In 1920, Frank Smith, who had heard about this new way of cooking potatoes, set up his own business in a North London garage where he and his wife peeled, sliced and fried the potato pieces and then put the freshly cooked snacks in open greaseproof bags. He then travelled around the neighbourhood in his pony and trap selling his new snack. Within a year demand had grown so much that Smith moved to larger premises with 12 employees and over time hand fried potato crisps were being made in over 40 of the leading seaside resorts. It soon became obvious that customers liked to add salt to the potato snack and eventually Smith added to each bag of crisps a packet of salt in a little twist of blue paper - salt ‘n shake.

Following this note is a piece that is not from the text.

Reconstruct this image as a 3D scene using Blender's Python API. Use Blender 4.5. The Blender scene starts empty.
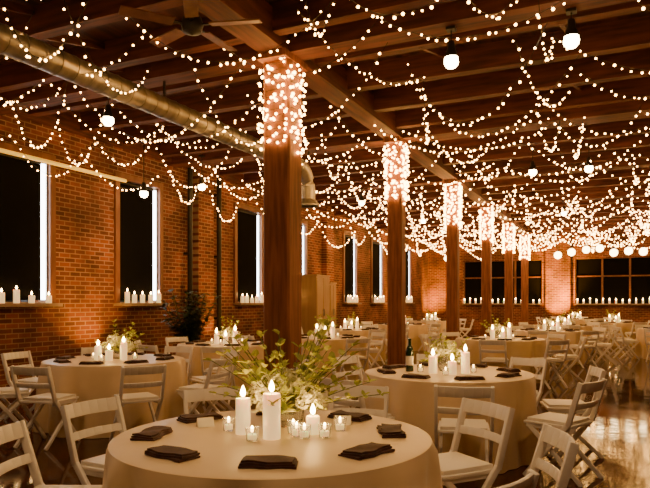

Production of potato chips in Germany.
Heinz Flessner, was the first successful European manufacturer of potato chips outside Britain, when in 1951 he started the Stateside Potato Chip Company with his wife, Ella, who had made chips at home. His customers were primarily American soldiers stationed in Germany. Flessner packaged his chips in small glassine bags and hand-delivered them to US Army Post Exchanges. By 1961 he had expanded into the consumer market and had two factories running full time. It was then that he decided to invite his American colleagues to visit, and a meeting was held in Frankfurt. The Frankfurt convention was historic: it was at this meeting that Flessner, Harvey Noss (USA), David Sword (UK) and John Zweifel of Switzerland, won approval for a European regional affiliate. It also marked the first in a long series of bienniel meetings of what would eventually become the European Snack Association (ESA).